By Luke Atherton, Executive Director, Technology Banking Group, Wells Fargo
For more than two decades, fintechs and banking-as-a-service (BaaS) companies have changed how consumers and businesses operate. Their solutions make moving money, accessing credit, investing, and countless other activities fast and convenient by embedding these opportunities directly into the user experience.
This steady flow of innovation saves clicks, attracts customers, and generates significant revenue. The sector continues to grow steadily. The first quarter of 2024 saw $7.3 billion in global funding through more than 900 deals. U.S. fintech companies represented nearly half of this momentum.
High profile issues prompt fintechs to re-evaluate bank relationships
What is changing, however, are the ways that fintechs evaluate the financial institutions they leverage behind the scenes. As the market matures, there’s more emphasis on stability, scalability, and compliance. There’s a growing understanding that national banks with established infrastructure and proven processes can deliver impressive results for fintechs at all stages.
Regulatory rigor is especially critical given the high profile effects of lax compliance. Few consequences will be greater to a fintech’s sales, customer retention, revenue, and brand reputation than a “cease and desist” order from the government.
There are numerous other advantages for fintechs backed by a strong bank. These benefits include:
- A trusted compliance environment that potentially reduces risks
- Established systems and processes that help make it easier to scale
- Proven platforms and APIs that streamline transactions and reporting
- Expertise, analytics, and experience across industries to fuel sales and growth
In best-case scenarios, the financial institution can even transform from “provider of services” to “fintech customer.” Banks now see BaaS providers and fintechs as potential collaborators more than competitors. Many offer fintech services to their own clients, or leverage their technology to improve bank operations. It’s a win-win that generates new opportunities for all involved.

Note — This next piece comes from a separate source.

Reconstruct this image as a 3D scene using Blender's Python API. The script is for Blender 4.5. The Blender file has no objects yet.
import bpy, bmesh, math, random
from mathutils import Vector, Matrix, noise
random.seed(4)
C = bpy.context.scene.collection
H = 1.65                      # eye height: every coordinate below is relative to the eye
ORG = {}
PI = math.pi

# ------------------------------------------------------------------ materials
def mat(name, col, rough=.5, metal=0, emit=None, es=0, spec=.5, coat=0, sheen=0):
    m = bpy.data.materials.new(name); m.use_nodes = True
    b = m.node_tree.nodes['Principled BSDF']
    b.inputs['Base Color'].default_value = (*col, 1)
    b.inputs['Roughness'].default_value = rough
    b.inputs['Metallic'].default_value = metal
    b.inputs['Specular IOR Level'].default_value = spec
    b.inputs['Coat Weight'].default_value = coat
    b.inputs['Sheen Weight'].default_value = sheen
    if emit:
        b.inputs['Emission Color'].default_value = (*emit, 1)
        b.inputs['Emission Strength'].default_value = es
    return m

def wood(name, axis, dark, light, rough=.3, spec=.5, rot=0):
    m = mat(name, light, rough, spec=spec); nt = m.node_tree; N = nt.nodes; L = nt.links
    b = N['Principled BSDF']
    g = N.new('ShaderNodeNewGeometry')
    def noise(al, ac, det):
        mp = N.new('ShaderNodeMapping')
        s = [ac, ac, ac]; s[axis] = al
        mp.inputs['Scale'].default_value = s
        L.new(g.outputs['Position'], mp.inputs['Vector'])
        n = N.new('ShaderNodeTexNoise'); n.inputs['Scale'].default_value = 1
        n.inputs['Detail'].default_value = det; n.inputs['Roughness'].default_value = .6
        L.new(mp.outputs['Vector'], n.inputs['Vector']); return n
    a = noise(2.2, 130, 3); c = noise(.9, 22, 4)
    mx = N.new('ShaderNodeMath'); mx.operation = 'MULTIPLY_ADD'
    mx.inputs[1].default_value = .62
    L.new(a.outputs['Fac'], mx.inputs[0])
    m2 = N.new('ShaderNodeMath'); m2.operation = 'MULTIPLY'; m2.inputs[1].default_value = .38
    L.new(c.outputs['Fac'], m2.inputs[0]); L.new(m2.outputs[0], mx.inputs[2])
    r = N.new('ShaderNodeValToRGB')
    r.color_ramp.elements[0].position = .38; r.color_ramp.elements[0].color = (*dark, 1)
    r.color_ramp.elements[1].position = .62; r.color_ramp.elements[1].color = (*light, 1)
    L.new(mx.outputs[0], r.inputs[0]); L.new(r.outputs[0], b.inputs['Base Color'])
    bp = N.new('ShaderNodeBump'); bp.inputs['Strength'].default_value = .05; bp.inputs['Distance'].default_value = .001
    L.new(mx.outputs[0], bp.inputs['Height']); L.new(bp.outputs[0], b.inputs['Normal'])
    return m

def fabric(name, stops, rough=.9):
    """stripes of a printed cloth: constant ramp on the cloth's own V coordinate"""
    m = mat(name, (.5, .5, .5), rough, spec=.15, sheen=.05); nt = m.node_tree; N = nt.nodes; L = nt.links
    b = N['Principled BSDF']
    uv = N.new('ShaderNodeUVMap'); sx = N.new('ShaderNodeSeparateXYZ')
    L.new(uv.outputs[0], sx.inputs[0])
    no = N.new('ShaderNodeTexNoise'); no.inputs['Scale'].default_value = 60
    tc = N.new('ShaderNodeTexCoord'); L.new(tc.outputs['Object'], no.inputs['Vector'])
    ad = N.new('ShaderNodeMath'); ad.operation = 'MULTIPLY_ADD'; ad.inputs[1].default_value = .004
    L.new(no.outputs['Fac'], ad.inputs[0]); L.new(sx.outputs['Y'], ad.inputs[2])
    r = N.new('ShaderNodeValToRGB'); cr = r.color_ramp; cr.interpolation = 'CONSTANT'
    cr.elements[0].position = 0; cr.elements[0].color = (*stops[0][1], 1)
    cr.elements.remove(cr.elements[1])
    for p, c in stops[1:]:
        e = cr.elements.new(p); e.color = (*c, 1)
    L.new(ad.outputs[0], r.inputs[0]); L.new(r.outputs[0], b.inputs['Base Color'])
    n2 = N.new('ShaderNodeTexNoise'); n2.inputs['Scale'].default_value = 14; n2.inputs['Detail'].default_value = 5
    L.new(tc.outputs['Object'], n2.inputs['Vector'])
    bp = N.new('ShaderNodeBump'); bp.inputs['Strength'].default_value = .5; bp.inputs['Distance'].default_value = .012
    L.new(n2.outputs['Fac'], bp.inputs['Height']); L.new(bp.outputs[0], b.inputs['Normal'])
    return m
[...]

Critical conversations for fintechs and banks
As your organization considers what’s next for profitable, sustainable growth, it’s imperative to have the right financial institution by your side.
Start with candid conversations around these crucial topics:
- Regulatory compliance. First and foremost, look for a bank that maintains robust processes to adhere to Know Your Customer (KYC), anti-money laundering (AML), and other regulations that govern customer deposits and money movement. Be prepared to pull parts of these critical tasks in-house rather than outsourcing, which helps improve control and reduces risk. It’s also smart to work directly with your bank, rather than using another fintech as an intermediary. While it may seem like unnecessary effort, putting the discipline in place early will pay off long-term through peace of mind and uninterrupted operations.
- Technical capabilities. Whether you process payments, invest funds, or offer credit to customers, these transactions need to move seamlessly and securely between your platforms and your bank’s systems. That takes more than just an API connection—there’s also much to gain from the infrastructure built by banks for their own use. Look for a bank with a range of modern developer tools, the capacity for high volume transactions, and flexible tracking and analytics. All improve efficiency for fintech teams and make it easy to scale.
- Industry experience. Banks with dedicated technology verticals will understand your market well. Those with broader sector coverage can share additional best practices, analytics, and emerging trends. For example, if your fintech lends to the ag industry, a well-rounded financial institution might provide sector trends, introductions, or specialized expertise to support your business.
- Customer reach. Just like fintechs, financial institutions have certain niches where they excel. See how well your target audience—whether consumers, small businesses, global retailers, or non-profits, for example—corresponds to your bank’s footprint in that sector. Working with a diversified national bank can provide a competitive advantage in reaching more potential customers.
Expertise and support across the fintech lifecycle
While individual results could vary, two recent customer successes demonstrate the value of working together with transparency and trust.
A real estate investment firm moved 400 business accounts—each with a separate tax ID number—to Wells Fargo. Their business model requires time-sensitive daily funds transfers via ACH and wires. They switched providers after concerns about their previous bank’s ability to manage growing payment volumes and regulatory needs. Wells Fargo handled the high lift account onboarding, then helped the fintech navigate enhanced regulatory and compliance policies. Working with the bank’s experts, they created a payments and automation roadmap for long-term growth and high-touch service.
An early-stage fintech serving property managers turned to Wells Fargo for coast-to-coast services and expertise. National coverage and knowledge of state-by-state rules was essential. They also wanted a bank with sophisticated payment capabilities and API connectivity. The startup worked with Wells Fargo to automate the tenant refund process and establish a scalable platform for national expansion. Their new product supports thousands of renters and millions of dollars in deposits.
If you’re a BaaS or fintech innovator ready for what’s next, make sure your roadmap includes a right-sized financial institution that can support you today—and in the future.